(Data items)
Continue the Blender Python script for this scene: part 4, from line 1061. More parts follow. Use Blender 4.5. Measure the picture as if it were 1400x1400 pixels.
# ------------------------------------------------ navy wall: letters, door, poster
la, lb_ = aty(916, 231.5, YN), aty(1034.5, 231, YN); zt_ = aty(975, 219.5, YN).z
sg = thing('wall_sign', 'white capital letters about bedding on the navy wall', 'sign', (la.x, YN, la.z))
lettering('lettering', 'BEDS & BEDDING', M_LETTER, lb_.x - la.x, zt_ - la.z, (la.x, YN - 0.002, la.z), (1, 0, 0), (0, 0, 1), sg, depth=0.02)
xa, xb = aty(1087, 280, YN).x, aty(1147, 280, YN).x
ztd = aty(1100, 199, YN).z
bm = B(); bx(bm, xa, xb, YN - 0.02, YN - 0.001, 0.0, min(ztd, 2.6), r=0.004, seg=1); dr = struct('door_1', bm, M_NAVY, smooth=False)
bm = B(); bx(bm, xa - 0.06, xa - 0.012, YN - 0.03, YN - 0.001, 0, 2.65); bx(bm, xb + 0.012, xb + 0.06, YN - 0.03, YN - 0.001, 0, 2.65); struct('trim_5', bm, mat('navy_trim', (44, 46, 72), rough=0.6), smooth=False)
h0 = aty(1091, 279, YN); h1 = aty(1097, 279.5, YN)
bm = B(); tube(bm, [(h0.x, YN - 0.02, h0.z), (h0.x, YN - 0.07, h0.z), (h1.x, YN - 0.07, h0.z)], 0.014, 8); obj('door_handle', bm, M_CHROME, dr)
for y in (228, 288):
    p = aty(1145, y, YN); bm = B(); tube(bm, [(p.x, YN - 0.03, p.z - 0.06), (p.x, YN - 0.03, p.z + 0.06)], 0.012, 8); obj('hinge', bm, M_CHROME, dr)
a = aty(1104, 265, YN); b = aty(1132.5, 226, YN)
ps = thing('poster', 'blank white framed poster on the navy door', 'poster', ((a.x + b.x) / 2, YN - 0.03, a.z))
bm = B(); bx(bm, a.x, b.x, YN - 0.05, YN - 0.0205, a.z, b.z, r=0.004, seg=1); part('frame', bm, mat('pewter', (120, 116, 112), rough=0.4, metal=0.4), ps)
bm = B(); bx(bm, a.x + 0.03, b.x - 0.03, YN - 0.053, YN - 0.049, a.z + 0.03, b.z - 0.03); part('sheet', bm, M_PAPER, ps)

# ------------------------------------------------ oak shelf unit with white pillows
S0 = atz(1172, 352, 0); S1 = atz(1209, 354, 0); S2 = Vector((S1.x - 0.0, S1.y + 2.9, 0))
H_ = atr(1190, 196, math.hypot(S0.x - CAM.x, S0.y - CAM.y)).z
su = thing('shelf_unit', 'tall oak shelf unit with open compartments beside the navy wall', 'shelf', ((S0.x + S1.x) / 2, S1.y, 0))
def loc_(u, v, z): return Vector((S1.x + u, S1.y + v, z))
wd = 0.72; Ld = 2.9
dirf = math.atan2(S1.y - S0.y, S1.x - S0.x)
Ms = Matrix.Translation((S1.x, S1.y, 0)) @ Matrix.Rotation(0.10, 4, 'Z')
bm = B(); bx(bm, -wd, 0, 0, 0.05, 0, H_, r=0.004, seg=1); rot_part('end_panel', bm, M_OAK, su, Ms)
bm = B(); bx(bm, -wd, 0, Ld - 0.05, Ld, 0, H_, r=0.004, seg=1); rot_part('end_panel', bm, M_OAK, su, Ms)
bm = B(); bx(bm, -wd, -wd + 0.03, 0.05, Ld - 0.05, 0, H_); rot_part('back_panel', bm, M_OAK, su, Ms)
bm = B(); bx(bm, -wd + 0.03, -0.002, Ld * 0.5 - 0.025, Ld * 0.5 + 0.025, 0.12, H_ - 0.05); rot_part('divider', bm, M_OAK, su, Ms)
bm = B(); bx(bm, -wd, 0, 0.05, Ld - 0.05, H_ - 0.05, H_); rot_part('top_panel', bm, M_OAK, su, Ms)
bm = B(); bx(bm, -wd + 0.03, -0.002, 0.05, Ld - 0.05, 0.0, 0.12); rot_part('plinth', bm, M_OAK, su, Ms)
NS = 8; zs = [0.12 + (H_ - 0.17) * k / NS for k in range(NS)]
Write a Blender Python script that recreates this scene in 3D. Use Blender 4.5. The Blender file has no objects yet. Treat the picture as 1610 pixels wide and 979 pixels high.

◆ **Stated goal**
Return the listing above in full, character for character.

◆ **Finished answer**
Continue the Blender Python script for this scene: part 4, from line 1061. More parts follow. Use Blender 4.5. Measure the picture as if it were 1400x1400 pixels.
# ------------------------------------------------ navy wall: letters, door, poster
la, lb_ = aty(916, 231.5, YN), aty(1034.5, 231, YN); zt_ = aty(975, 219.5, YN).z
sg = thing('wall_sign', 'white capital letters about bedding on the navy wall', 'sign', (la.x, YN, la.z))
lettering('lettering', 'BEDS & BEDDING', M_LETTER, lb_.x - la.x, zt_ - la.z, (la.x, YN - 0.002, la.z), (1, 0, 0), (0, 0, 1), sg, depth=0.02)
xa, xb = aty(1087, 280, YN).x, aty(1147, 280, YN).x
ztd = aty(1100, 199, YN).z
bm = B(); bx(bm, xa, xb, YN - 0.02, YN - 0.001, 0.0, min(ztd, 2.6), r=0.004, seg=1); dr = struct('door_1', bm, M_NAVY, smooth=False)
bm = B(); bx(bm, xa - 0.06, xa - 0.012, YN - 0.03, YN - 0.001, 0, 2.65); bx(bm, xb + 0.012, xb + 0.06, YN - 0.03, YN - 0.001, 0, 2.65); struct('trim_5', bm, mat('navy_trim', (44, 46, 72), rough=0.6), smooth=False)
h0 = aty(1091, 279, YN); h1 = aty(1097, 279.5, YN)
bm = B(); tube(bm, [(h0.x, YN - 0.02, h0.z), (h0.x, YN - 0.07, h0.z), (h1.x, YN - 0.07, h0.z)], 0.014, 8); obj('door_handle', bm, M_CHROME, dr)
for y in (228, 288):
    p = aty(1145, y, YN); bm = B(); tube(bm, [(p.x, YN - 0.03, p.z - 0.06), (p.x, YN - 0.03, p.z + 0.06)], 0.012, 8); obj('hinge', bm, M_CHROME, dr)
a = aty(1104, 265, YN); b = aty(1132.5, 226, YN)
ps = thing('poster', 'blank white framed poster on the navy door', 'poster', ((a.x + b.x) / 2, YN - 0.03, a.z))
bm = B(); bx(bm, a.x, b.x, YN - 0.05, YN - 0.0205, a.z, b.z, r=0.004, seg=1); part('frame', bm, mat('pewter', (120, 116, 112), rough=0.4, metal=0.4), ps)
bm = B(); bx(bm, a.x + 0.03, b.x - 0.03, YN - 0.053, YN - 0.049, a.z + 0.03, b.z - 0.03); part('sheet', bm, M_PAPER, ps)

# ------------------------------------------------ oak shelf unit with white pillows
S0 = atz(1172, 352, 0); S1 = atz(1209, 354, 0); S2 = Vector((S1.x - 0.0, S1.y + 2.9, 0))
H_ = atr(1190, 196, math.hypot(S0.x - CAM.x, S0.y - CAM.y)).z
su = thing('shelf_unit', 'tall oak shelf unit with open compartments beside the navy wall', 'shelf', ((S0.x + S1.x) / 2, S1.y, 0))
def loc_(u, v, z): return Vector((S1.x + u, S1.y + v, z))
wd = 0.72; Ld = 2.9
dirf = math.atan2(S1.y - S0.y, S1.x - S0.x)
Ms = Matrix.Translation((S1.x, S1.y, 0)) @ Matrix.Rotation(0.10, 4, 'Z')
bm = B(); bx(bm, -wd, 0, 0, 0.05, 0, H_, r=0.004, seg=1); rot_part('end_panel', bm, M_OAK, su, Ms)
bm = B(); bx(bm, -wd, 0, Ld - 0.05, Ld, 0, H_, r=0.004, seg=1); rot_part('end_panel', bm, M_OAK, su, Ms)
bm = B(); bx(bm, -wd, -wd + 0.03, 0.05, Ld - 0.05, 0, H_); rot_part('back_panel', bm, M_OAK, su, Ms)
bm = B(); bx(bm, -wd + 0.03, -0.002, Ld * 0.5 - 0.025, Ld * 0.5 + 0.025, 0.12, H_ - 0.05); rot_part('divider', bm, M_OAK, su, Ms)
bm = B(); bx(bm, -wd, 0, 0.05, Ld - 0.05, H_ - 0.05, H_); rot_part('top_panel', bm, M_OAK, su, Ms)
bm = B(); bx(bm, -wd + 0.03, -0.002, 0.05, Ld - 0.05, 0.0, 0.12); rot_part('plinth', bm, M_OAK, su, Ms)
NS = 8; zs = [0.12 + (H_ - 0.17) * k / NS for k in range(NS)]
Write a Blender Python script that recreates this scene in 3D. Use Blender 4.5. The Blender file has no objects yet. Treat the picture as 1610 pixels wide and 979 pixels high.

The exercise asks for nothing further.